In 1858, developers in Colorado’s capitol city began to fill in and divert creeks and streams.  They created a grid of roads, buildings, and railroad tracks that they imposed upon the natural landscape. They routed surface water into pipes and concrete channels, destroying wetlands that absorbed flood waters.

Urban planners worldwide have rediscovered the practical and quality of life value of these natural waterways.  Denver has committed several hundred million dollars toward a billion dollar, multi-decade effort to restore lost riparian corridors. This process, known as “daylighting,” involves digging up pipes and tearing out concrete canals carrying drainage under and around the city, replacing them with restored wetlands and natural channels.  According to City Engineers, the return to a more natural landscape slows flood waters and filters runoff through vegetation, which removes contaminants, and nourishes greenery, helping mitigate a climate shift toward increasing droughts and rising temperatures.”

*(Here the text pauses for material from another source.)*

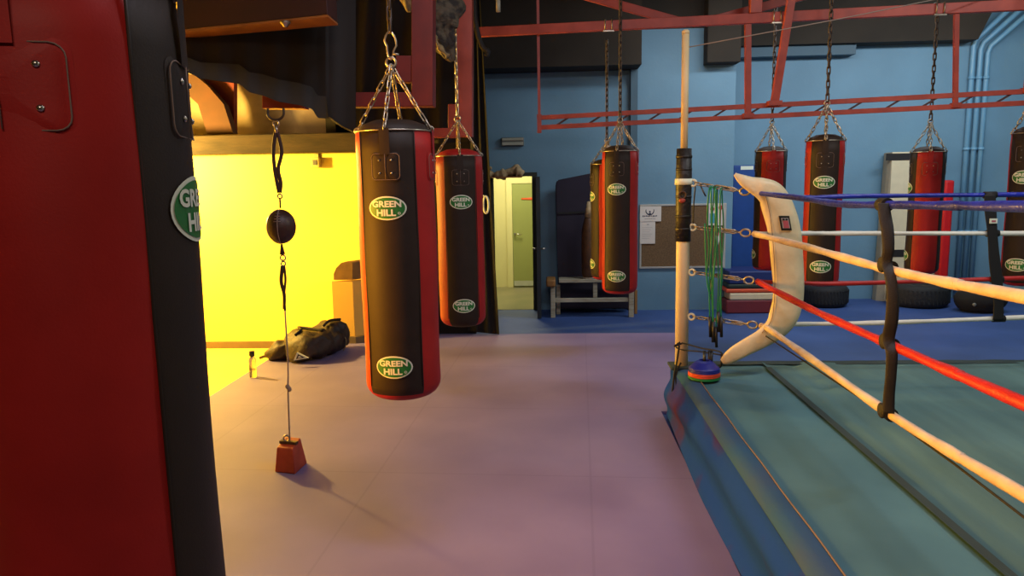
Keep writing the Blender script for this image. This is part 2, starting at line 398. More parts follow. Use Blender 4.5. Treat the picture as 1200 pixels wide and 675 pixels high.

Storm flooding in Denver is exacerbated by the ever increasing volume of pavement throughout the city.  In heavy storms, water runoff overwhelms the capacity of drainage pipelines, most of which are quite old.  Allowing runoff water to drain naturally allows large amounts of water to slowly sink into wetlands

The U.S. Army Corps of Engineers supports daylighting, recognizing that pipes and concrete channels typically can’t handle surges the way natural creeks and floodplains once did. Denver’s City Engineers have taken a long view on the matter, planning several decades of slowly restoring the old waterways marked as curving dotted lines on historic maps of 19th century Denver.

We at IXPower support the efforts of Denver’s city officials. With fresh water becoming more and more scarce, any effort to clean that by which we are surrounded is vital.